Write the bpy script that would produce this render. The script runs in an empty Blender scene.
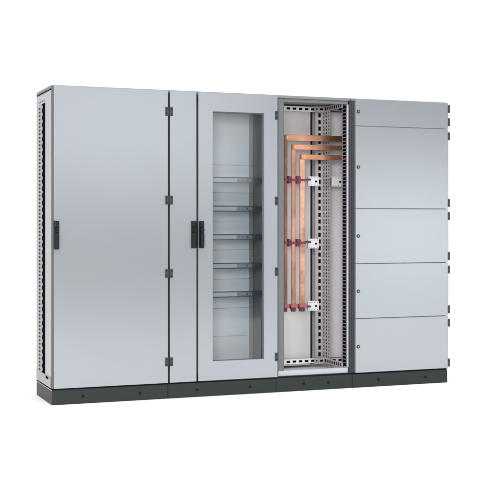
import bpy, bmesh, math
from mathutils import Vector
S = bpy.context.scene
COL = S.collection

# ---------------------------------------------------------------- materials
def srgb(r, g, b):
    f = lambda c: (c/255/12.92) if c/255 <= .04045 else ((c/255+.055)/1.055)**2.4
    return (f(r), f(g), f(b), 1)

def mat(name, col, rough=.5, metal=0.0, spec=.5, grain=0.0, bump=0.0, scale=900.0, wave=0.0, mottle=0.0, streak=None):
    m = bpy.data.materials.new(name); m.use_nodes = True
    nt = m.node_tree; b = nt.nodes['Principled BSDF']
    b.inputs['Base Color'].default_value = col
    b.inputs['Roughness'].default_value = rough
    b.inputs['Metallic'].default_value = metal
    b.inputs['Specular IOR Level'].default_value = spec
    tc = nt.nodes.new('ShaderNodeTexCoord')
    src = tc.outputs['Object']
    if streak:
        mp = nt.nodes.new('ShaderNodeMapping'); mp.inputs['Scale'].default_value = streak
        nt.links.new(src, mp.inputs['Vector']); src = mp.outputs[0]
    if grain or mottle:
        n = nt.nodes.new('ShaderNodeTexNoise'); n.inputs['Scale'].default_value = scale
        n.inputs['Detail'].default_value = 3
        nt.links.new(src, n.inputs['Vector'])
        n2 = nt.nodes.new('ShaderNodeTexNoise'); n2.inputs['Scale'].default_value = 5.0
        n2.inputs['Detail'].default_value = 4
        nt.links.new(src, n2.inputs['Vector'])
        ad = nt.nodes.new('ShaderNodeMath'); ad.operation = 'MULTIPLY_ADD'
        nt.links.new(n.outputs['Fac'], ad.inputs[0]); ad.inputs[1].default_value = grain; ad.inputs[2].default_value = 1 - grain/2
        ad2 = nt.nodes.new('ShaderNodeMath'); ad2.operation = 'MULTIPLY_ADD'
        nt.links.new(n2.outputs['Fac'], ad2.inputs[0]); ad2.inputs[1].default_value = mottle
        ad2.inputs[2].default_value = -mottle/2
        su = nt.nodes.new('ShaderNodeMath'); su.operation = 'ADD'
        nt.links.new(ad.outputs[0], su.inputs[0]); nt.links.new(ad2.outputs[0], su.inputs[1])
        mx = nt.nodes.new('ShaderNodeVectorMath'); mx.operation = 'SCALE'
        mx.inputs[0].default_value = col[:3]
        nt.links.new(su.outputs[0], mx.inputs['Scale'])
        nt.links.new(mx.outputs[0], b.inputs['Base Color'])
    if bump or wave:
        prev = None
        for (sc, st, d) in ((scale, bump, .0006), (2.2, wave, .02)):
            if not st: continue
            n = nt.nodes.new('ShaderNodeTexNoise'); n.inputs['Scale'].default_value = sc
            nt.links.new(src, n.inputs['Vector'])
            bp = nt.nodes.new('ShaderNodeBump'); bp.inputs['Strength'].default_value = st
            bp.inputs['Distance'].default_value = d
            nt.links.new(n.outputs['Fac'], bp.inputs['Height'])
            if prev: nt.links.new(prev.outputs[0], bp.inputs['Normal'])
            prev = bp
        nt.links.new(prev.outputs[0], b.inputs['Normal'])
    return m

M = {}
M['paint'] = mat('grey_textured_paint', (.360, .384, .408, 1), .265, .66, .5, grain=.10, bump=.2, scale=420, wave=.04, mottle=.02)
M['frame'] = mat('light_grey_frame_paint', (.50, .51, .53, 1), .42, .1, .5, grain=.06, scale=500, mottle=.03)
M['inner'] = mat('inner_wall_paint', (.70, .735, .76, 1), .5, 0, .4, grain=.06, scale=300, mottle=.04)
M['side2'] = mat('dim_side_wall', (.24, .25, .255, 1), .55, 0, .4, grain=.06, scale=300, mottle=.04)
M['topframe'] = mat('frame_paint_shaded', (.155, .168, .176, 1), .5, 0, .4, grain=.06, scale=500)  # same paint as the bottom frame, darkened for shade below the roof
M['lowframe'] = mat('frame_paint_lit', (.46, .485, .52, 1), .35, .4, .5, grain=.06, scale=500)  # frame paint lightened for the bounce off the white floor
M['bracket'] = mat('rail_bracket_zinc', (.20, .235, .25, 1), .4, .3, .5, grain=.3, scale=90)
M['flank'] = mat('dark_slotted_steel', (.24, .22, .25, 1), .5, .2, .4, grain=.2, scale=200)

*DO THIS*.
Leave the pictures out, and print every line of the listing exactly as written.

*OUTPUT OF THE EXERCISE*.
Write the bpy script that would produce this render. The script runs in an empty Blender scene.
import bpy, bmesh, math
from mathutils import Vector
S = bpy.context.scene
COL = S.collection

# ---------------------------------------------------------------- materials
def srgb(r, g, b):
    f = lambda c: (c/255/12.92) if c/255 <= .04045 else ((c/255+.055)/1.055)**2.4
    return (f(r), f(g), f(b), 1)

def mat(name, col, rough=.5, metal=0.0, spec=.5, grain=0.0, bump=0.0, scale=900.0, wave=0.0, mottle=0.0, streak=None):
    m = bpy.data.materials.new(name); m.use_nodes = True
    nt = m.node_tree; b = nt.nodes['Principled BSDF']
    b.inputs['Base Color'].default_value = col
    b.inputs['Roughness'].default_value = rough
    b.inputs['Metallic'].default_value = metal
    b.inputs['Specular IOR Level'].default_value = spec
    tc = nt.nodes.new('ShaderNodeTexCoord')
    src = tc.outputs['Object']
    if streak:
        mp = nt.nodes.new('ShaderNodeMapping'); mp.inputs['Scale'].default_value = streak
        nt.links.new(src, mp.inputs['Vector']); src = mp.outputs[0]
    if grain or mottle:
        n = nt.nodes.new('ShaderNodeTexNoise'); n.inputs['Scale'].default_value = scale
        n.inputs['Detail'].default_value = 3
        nt.links.new(src, n.inputs['Vector'])
        n2 = nt.nodes.new('ShaderNodeTexNoise'); n2.inputs['Scale'].default_value = 5.0
        n2.inputs['Detail'].default_value = 4
        nt.links.new(src, n2.inputs['Vector'])
        ad = nt.nodes.new('ShaderNodeMath'); ad.operation = 'MULTIPLY_ADD'
        nt.links.new(n.outputs['Fac'], ad.inputs[0]); ad.inputs[1].default_value = grain; ad.inputs[2].default_value = 1 - grain/2
        ad2 = nt.nodes.new('ShaderNodeMath'); ad2.operation = 'MULTIPLY_ADD'
        nt.links.new(n2.outputs['Fac'], ad2.inputs[0]); ad2.inputs[1].default_value = mottle
        ad2.inputs[2].default_value = -mottle/2
        su = nt.nodes.new('ShaderNodeMath'); su.operation = 'ADD'
        nt.links.new(ad.outputs[0], su.inputs[0]); nt.links.new(ad2.outputs[0], su.inputs[1])
        mx = nt.nodes.new('ShaderNodeVectorMath'); mx.operation = 'SCALE'
        mx.inputs[0].default_value = col[:3]
        nt.links.new(su.outputs[0], mx.inputs['Scale'])
        nt.links.new(mx.outputs[0], b.inputs['Base Color'])
    if bump or wave:
        prev = None
        for (sc, st, d) in ((scale, bump, .0006), (2.2, wave, .02)):
            if not st: continue
            n = nt.nodes.new('ShaderNodeTexNoise'); n.inputs['Scale'].default_value = sc
            nt.links.new(src, n.inputs['Vector'])
            bp = nt.nodes.new('ShaderNodeBump'); bp.inputs['Strength'].default_value = st
            bp.inputs['Distance'].default_value = d
            nt.links.new(n.outputs['Fac'], bp.inputs['Height'])
            if prev: nt.links.new(prev.outputs[0], bp.inputs['Normal'])
            prev = bp
        nt.links.new(prev.outputs[0], b.inputs['Normal'])
    return m

M = {}
M['paint'] = mat('grey_textured_paint', (.360, .384, .408, 1), .265, .66, .5, grain=.10, bump=.2, scale=420, wave=.04, mottle=.02)
M['frame'] = mat('light_grey_frame_paint', (.50, .51, .53, 1), .42, .1, .5, grain=.06, scale=500, mottle=.03)
M['inner'] = mat('inner_wall_paint', (.70, .735, .76, 1), .5, 0, .4, grain=.06, scale=300, mottle=.04)
M['side2'] = mat('dim_side_wall', (.24, .25, .255, 1), .55, 0, .4, grain=.06, scale=300, mottle=.04)
M['topframe'] = mat('frame_paint_shaded', (.155, .168, .176, 1), .5, 0, .4, grain=.06, scale=500)  # same paint as the bottom frame, darkened for shade below the roof
M['lowframe'] = mat('frame_paint_lit', (.46, .485, .52, 1), .35, .4, .5, grain=.06, scale=500)  # frame paint lightened for the bounce off the white floor
M['bracket'] = mat('rail_bracket_zinc', (.20, .235, .25, 1), .4, .3, .5, grain=.3, scale=90)
M['flank'] = mat('dark_slotted_steel', (.24, .22, .25, 1), .5, .2, .4, grain=.2, scale=200)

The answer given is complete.